Suas reportagens revelam informações secretíssimas, quase sempre sem citar o nome do informante. O governo desmente veementemente, mas os fatos denunciados por Hersh acabam sendo comprovados. Foi assim com My Lai e aconteceu o mesmo quando ele revelou a participação do embaixador americano no golpe contra o presidente Salvador Allende no Chile em 1973. Desta vez, o roteiro está apenas no início: ele citou ‘um experiente funcionário da CIA’, ‘um ex-alto funcionário da inteligência americana’, ‘um analista militar’, ‘consultores do Pentágono e do governo’ como fontes de informação na sua reportagem, publicada domingo pela revista ‘New Yorker’, para denunciar que as cenas de tortura fotografadas na prisão de Abu Ghraib não eram atos de depravados, mas conseqüência de uma decisão tomada por Rumsfeld. Segundo Hersh, o secretário de Defesa permitiu que o plano secreto da CIA de atuação no Afeganistão para prender os militantes da al-Qaeda fosse usado também no Iraque, sem se importar com as leis internacionais.

– É uma peça histérica de mau jornalismo, a maior peça de mau jornalismo que já vi – disse o porta-voz do Pentágono, Lawrence Di Rita.

Hersh não parece preocupado com o desmentido e o editor da ‘New Yorker’, David Remnick, disse saber os nomes das fontes citadas anonimamente na reportagem. Os canais de TV também apostaram na veracidade das informações de Hersh, pois ele foi a estrela dos talk shows na semana. No ‘Late edition’, não hesitou em fazer um paralelo entre as cenas de tortura no Iraque e os métodos dos nazistas. ‘A gente vê dois cachorros atacando os prisioneiros, dois pastores alemães. Isso é uma cena digna do Terceiro Reich’, disse. Agora não quer mais dar entrevistas: ‘A informação é importante, o repórter, não’, desculpa-se.

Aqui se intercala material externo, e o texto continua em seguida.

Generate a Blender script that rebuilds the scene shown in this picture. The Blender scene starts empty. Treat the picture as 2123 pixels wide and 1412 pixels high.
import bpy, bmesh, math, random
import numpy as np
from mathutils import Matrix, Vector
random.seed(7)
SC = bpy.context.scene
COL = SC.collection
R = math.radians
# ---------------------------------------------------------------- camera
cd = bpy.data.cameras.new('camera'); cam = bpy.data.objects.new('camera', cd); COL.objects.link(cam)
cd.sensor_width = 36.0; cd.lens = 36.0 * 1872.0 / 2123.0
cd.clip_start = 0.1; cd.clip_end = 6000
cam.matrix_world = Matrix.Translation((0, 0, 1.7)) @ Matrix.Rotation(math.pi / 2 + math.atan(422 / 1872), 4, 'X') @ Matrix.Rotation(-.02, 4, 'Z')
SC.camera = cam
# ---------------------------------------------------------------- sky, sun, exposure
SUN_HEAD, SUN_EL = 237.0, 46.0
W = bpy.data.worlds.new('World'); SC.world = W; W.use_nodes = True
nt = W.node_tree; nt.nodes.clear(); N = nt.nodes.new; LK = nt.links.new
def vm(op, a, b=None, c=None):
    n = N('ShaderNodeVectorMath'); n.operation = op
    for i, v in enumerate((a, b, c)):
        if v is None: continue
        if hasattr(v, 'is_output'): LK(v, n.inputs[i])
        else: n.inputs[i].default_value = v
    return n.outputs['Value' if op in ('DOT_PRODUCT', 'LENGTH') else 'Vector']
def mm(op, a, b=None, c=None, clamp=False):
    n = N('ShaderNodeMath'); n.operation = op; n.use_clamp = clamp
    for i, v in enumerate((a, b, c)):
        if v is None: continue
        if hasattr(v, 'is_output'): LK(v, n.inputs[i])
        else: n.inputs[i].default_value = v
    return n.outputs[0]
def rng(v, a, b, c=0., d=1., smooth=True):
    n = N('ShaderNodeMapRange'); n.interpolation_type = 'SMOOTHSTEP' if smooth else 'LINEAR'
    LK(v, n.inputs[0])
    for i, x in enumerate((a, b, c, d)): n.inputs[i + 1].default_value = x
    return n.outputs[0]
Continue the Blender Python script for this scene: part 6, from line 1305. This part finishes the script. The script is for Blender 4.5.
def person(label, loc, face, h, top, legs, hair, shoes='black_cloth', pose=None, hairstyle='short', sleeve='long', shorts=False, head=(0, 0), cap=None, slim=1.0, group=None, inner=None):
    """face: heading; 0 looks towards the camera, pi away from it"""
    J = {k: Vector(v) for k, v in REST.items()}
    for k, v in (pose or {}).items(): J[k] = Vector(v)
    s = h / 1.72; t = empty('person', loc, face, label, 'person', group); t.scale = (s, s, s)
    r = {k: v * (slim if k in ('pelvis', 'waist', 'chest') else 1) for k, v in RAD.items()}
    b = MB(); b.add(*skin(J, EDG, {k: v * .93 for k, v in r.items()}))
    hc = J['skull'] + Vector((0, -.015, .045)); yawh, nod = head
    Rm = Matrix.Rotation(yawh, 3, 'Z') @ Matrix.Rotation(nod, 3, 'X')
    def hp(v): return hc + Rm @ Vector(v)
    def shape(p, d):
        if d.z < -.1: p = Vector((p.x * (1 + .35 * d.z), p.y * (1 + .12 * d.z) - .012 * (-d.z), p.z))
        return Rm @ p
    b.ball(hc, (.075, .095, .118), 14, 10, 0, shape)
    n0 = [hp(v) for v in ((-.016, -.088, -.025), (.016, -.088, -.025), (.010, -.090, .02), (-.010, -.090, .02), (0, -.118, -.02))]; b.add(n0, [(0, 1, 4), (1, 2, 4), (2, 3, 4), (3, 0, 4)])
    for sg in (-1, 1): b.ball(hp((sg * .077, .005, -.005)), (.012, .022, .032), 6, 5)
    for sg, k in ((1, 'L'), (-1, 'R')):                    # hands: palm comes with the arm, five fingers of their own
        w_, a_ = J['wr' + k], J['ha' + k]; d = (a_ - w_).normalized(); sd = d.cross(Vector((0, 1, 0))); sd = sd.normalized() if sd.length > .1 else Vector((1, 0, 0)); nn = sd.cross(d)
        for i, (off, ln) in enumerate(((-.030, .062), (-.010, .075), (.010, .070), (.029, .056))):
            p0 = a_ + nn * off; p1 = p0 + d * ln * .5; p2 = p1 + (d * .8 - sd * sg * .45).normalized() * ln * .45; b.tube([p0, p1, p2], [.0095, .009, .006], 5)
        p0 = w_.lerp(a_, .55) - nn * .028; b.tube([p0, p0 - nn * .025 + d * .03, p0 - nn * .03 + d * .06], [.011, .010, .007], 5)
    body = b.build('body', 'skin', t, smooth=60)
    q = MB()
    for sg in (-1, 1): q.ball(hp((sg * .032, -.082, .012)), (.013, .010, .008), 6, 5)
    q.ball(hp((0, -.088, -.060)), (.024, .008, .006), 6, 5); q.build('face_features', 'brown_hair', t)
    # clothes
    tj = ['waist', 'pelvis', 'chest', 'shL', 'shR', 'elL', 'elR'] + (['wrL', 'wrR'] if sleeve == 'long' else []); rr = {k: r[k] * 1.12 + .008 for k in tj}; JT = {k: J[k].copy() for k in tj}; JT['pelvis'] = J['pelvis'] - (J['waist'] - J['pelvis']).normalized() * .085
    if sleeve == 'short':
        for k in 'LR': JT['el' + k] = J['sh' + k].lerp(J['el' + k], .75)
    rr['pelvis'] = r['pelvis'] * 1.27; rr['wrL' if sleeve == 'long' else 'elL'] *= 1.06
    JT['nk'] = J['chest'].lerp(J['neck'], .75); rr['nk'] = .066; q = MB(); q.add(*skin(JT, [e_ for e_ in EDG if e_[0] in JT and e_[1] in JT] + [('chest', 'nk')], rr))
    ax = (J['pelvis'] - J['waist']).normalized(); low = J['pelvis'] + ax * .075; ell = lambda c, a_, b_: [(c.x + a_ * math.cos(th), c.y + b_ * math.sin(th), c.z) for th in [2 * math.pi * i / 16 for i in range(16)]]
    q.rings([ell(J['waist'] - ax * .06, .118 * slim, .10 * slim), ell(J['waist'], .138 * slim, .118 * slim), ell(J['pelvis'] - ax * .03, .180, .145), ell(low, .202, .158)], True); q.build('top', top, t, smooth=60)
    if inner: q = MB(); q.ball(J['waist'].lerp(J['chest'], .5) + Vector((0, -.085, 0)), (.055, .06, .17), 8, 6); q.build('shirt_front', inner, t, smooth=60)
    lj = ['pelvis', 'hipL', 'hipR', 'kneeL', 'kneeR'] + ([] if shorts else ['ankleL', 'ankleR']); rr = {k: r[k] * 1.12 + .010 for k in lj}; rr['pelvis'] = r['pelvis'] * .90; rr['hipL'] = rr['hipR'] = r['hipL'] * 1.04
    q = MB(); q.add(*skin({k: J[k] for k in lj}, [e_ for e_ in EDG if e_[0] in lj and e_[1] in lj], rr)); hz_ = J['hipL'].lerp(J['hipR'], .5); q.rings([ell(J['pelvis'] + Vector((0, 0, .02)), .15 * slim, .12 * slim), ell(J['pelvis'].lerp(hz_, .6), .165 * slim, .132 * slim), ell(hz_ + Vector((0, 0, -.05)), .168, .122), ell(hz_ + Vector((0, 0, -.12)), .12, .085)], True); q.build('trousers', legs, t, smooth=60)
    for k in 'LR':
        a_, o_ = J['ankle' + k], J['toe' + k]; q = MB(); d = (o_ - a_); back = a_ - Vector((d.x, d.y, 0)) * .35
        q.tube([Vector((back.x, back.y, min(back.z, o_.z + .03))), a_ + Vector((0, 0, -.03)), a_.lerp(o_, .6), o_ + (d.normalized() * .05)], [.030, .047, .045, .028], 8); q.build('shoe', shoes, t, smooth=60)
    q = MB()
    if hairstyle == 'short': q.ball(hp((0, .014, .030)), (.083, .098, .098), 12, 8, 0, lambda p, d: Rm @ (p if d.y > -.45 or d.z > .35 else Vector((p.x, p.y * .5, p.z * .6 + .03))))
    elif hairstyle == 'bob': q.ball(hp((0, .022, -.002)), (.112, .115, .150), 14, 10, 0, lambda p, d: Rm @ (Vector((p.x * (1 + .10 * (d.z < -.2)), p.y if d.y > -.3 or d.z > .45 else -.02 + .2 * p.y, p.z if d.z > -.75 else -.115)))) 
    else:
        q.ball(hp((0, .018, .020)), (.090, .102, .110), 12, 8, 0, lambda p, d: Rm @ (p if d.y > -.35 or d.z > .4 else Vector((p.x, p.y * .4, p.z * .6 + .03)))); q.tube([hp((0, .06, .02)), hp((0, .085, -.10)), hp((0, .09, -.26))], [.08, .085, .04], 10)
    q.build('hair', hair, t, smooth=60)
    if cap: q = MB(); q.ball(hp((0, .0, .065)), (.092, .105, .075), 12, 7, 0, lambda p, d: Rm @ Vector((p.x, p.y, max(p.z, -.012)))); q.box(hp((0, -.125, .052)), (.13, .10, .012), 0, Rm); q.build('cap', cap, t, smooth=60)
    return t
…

Sempre comparado a Bob Woodward, um dos autores das reportagens sobre Watergate (o escândalo que derrubou o presidente Richard Nixon em 1974), Seymour Hersh é mais polêmico e instável. Era free-lancer quando levantou a história do massacre de civis na Guerra do Vietnã e ganhou um Prêmio Pulitzer com a reportagem. Trabalhou em agências de notícias e, na década de 70, foi repórter em Washington do ‘New York Times’, deu alguns furos no caso Watergate, levantou uma história sobre um espião da CIA com muita repercussão nos EUA, mas não se acomodou ao estilo do jornal.

– Ele é agressivo e apaixonado. Deixa recados para altas autoridades mandando ligar imediatamente para ele, não é bem o estilo do ‘Times’ – diz o professor Steve Naimburg, da Universidade de Missouri. – Já cometeu erros, mas um jornalista que trata de assuntos tão delicados e depende de fontes anônimas está sujeito a isso.

No mês passado, recebeu o prêmio National Magazine Award por uma reportagem sobre corrupção na família real da Arábia Saudita, mas já passou por situações difíceis. Quando lançou um livro sobre o presidente John Kennedy, recorrendo às fontes anônimas, ousou tocar numa unanimidade nacional e o mundo quase caiu sobre ele. Em ‘The Dark Side of Camelot’ (O lado escuro de Camelot), descreveu com detalhes muitas histórias sexuais de JFK e disse que o então presidente pagava à atriz Marilyn Monroe para não revelar o caso amoroso dos dois.’